Taking its cue from the arrest and legally enforced chemical castration of the mathematician Alan Turing, Murmur is the account of a man who responds to intolerable physical and mental stress with love, honour and a rigorous, unsentimental curiosity about the ways in which we perceive ourselves and the world. Formally audacious, daring in its intellectual inquiry and unwaveringly humane, Will Eaves’s new novel is a rare achievement.

About the author

Will Eaves is the author of four novels and two collections of poetry. He was Arts Editor of the Times Literary Supplement from 1995 to 2011 and now teaches at the University of Warwick. The opening section of Murmur was shortlisted for the 2017 BBC National Short Story Award.

The judges on the shortlist

Deborah Levy on Murmur

Murmur is a novel of multiple ideas, which seems right given its main protagonist, Alec Pryor, is loosely based on the predicament of the philosophical mathematician, Alan Turing.  It is also a novel forged from an immensely beautiful writing intelligence. Murmur is a fully achieved literary experiment, digging deep into all the dimensions of human consciousness, including state sanctioned savagery.
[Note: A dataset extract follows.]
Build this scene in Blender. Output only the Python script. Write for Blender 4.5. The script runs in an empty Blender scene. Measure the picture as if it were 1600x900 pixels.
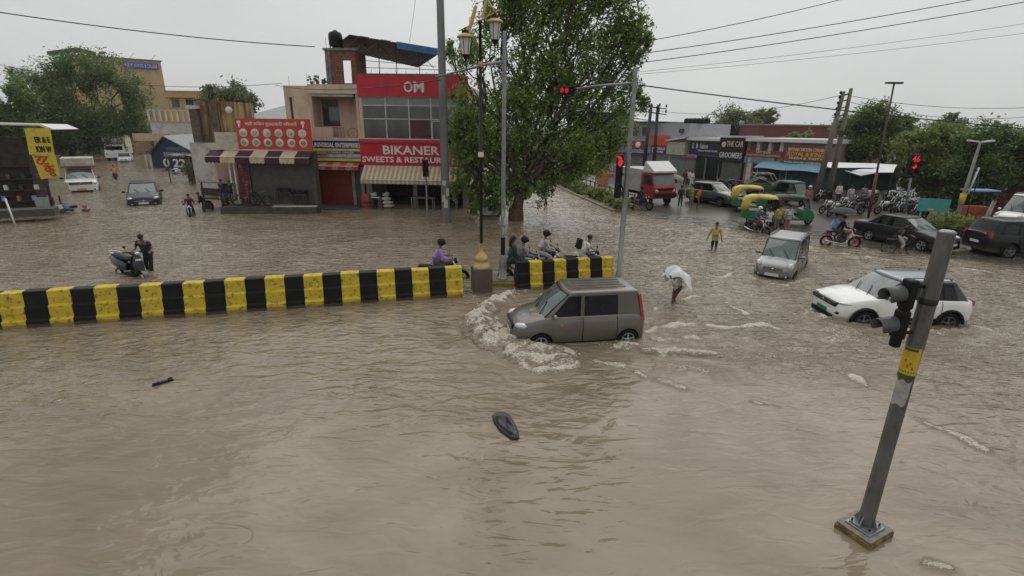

If its organising themes range from artificial intelligence, desire, sexuality, the limits of human understanding, the risks involved in love, it is also an investigation into the codes of language itself. At time, Eaves shamanistically thinks himself into the dreams of his gentle protagonist, a man who is in great distress. Chemical castration is the punishment for his sexuality. Its effect on the mind and body of the human subject is in poignant conversation with the societal mind that inflicts this kind of primal punishment.